What is required. Each line from the start of the data below through the one containing "m = MB(); m.tube(sm(w1, 5), .0019, 5);" must be reproduced exactly.
— start Dataset section —
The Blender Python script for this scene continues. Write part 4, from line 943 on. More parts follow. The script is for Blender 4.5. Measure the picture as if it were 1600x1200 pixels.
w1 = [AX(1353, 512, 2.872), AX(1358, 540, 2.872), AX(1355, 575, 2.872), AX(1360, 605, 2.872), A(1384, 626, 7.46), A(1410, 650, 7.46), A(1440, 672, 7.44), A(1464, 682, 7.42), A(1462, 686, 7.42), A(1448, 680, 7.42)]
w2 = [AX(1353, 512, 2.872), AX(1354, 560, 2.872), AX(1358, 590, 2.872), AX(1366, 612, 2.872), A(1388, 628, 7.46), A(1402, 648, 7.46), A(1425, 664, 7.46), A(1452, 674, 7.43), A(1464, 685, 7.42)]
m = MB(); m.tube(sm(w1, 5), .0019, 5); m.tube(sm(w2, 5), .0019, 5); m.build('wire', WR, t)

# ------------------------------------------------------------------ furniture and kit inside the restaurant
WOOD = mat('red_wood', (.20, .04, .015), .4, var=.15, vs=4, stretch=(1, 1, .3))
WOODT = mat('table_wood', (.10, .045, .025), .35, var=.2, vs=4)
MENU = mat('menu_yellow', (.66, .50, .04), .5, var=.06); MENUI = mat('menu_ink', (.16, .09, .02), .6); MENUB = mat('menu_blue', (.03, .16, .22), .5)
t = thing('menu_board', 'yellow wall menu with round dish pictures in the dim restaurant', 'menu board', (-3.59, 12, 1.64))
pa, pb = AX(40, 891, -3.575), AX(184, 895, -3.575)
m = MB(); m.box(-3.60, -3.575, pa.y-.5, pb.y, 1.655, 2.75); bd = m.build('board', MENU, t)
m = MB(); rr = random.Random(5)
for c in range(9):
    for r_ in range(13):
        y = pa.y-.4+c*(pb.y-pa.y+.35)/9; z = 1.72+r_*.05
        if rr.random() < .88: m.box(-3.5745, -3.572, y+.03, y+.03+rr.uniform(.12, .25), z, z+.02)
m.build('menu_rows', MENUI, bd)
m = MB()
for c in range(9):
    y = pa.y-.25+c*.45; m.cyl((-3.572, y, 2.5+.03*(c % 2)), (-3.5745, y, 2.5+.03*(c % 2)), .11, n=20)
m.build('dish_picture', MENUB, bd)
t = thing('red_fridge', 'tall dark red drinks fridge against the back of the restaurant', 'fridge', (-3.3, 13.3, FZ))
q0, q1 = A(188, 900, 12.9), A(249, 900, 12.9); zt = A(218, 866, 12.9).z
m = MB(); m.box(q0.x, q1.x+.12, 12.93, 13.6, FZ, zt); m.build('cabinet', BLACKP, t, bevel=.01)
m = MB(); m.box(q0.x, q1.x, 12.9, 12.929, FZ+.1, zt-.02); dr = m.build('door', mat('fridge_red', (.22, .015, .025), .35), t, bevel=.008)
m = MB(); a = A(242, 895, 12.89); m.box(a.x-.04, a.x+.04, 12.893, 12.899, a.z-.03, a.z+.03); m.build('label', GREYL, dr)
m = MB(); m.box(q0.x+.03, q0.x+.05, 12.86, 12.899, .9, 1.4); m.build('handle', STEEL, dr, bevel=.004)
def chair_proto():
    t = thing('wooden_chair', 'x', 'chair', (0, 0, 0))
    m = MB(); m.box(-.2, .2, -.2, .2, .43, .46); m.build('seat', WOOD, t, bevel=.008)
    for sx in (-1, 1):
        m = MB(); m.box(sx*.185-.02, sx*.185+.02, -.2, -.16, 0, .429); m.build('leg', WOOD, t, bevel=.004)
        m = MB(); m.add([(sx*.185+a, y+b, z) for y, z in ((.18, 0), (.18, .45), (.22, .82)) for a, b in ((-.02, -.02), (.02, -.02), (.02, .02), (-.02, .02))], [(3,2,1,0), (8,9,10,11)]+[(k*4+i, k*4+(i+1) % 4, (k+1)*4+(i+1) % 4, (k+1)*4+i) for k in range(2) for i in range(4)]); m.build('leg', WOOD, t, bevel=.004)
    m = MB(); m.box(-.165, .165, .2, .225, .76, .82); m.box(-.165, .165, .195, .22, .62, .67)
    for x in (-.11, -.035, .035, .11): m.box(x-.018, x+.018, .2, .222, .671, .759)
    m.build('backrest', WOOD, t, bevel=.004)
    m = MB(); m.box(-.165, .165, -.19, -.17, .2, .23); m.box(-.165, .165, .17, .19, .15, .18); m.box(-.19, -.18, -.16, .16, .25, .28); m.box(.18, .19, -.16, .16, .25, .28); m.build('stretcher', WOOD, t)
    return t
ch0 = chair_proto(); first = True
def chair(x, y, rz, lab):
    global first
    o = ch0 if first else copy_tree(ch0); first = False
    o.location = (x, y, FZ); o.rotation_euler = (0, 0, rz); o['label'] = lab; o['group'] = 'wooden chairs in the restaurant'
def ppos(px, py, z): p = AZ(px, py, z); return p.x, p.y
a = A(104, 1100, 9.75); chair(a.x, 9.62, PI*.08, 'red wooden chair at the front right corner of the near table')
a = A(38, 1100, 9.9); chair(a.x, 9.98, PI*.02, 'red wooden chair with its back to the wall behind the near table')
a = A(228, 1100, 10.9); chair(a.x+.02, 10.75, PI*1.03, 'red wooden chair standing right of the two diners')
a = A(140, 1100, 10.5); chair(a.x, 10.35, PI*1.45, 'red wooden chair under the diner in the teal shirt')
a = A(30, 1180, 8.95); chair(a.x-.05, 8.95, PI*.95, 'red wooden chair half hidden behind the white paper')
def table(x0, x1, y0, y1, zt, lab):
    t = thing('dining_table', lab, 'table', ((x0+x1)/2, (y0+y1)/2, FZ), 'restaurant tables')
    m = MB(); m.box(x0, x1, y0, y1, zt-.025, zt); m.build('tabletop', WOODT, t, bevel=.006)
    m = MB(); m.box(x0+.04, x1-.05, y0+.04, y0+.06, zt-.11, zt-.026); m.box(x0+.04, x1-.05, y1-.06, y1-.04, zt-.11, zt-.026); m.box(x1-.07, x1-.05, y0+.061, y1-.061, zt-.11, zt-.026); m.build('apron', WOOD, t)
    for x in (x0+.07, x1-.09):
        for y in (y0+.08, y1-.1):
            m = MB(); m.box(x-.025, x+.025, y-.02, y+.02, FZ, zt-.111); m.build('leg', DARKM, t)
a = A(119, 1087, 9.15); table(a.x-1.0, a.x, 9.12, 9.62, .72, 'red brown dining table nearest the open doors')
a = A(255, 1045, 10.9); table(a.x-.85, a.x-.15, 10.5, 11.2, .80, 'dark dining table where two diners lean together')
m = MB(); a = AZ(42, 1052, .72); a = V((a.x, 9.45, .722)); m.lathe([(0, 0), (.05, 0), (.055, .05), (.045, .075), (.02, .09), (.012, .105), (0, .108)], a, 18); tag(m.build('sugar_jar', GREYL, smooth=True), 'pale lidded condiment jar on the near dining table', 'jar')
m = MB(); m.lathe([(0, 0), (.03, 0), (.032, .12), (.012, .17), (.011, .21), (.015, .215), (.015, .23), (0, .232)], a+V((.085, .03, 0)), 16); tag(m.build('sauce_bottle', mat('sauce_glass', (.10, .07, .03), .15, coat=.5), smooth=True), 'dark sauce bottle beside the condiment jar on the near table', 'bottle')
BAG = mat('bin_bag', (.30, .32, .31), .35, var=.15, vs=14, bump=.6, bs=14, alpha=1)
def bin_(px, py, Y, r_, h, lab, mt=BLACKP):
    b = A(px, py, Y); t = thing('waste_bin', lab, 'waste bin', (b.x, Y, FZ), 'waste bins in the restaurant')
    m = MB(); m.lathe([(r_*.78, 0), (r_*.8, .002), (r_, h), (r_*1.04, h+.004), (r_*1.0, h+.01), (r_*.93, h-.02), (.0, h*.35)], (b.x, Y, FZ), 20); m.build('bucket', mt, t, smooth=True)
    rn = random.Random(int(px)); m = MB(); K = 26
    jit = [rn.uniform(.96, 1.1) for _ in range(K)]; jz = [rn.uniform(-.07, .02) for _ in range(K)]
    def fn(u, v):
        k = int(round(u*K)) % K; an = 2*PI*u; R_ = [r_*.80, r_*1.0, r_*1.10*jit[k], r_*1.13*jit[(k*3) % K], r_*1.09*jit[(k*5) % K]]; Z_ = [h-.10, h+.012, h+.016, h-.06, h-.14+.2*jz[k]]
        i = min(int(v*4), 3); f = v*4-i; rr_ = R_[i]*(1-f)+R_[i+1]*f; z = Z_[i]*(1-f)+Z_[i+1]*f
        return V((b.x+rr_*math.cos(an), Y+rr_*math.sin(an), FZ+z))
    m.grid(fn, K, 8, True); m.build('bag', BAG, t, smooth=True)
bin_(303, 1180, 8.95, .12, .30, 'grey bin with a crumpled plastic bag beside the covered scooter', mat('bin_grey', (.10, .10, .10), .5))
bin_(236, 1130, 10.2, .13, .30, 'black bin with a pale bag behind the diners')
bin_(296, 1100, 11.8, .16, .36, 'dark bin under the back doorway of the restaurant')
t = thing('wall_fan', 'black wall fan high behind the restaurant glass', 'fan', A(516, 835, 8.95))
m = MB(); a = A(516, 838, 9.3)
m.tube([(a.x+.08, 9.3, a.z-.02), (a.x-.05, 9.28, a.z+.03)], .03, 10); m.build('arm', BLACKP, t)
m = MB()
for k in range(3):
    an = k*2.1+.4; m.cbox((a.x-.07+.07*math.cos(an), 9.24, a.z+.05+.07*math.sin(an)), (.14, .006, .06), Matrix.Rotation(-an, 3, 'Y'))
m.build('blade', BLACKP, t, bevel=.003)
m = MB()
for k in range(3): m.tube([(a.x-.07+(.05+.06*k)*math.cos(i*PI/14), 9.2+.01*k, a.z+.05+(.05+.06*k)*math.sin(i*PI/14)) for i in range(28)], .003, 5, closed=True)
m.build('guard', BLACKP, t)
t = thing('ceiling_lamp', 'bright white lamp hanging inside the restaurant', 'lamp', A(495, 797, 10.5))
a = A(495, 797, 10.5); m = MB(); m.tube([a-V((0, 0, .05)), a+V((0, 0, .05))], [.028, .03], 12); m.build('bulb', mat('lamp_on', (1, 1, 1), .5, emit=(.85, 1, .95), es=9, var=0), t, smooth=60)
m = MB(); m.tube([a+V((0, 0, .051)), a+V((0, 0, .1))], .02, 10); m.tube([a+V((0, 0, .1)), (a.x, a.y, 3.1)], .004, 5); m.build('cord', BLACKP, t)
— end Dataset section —
Result.
The Blender Python script for this scene continues. Write part 4, from line 943 on. More parts follow. The script is for Blender 4.5. Measure the picture as if it were 1600x1200 pixels.
w1 = [AX(1353, 512, 2.872), AX(1358, 540, 2.872), AX(1355, 575, 2.872), AX(1360, 605, 2.872), A(1384, 626, 7.46), A(1410, 650, 7.46), A(1440, 672, 7.44), A(1464, 682, 7.42), A(1462, 686, 7.42), A(1448, 680, 7.42)]
w2 = [AX(1353, 512, 2.872), AX(1354, 560, 2.872), AX(1358, 590, 2.872), AX(1366, 612, 2.872), A(1388, 628, 7.46), A(1402, 648, 7.46), A(1425, 664, 7.46), A(1452, 674, 7.43), A(1464, 685, 7.42)]
m = MB(); m.tube(sm(w1, 5), .0019, 5); m.tube(sm(w2, 5), .0019, 5); m.build('wire', WR, t)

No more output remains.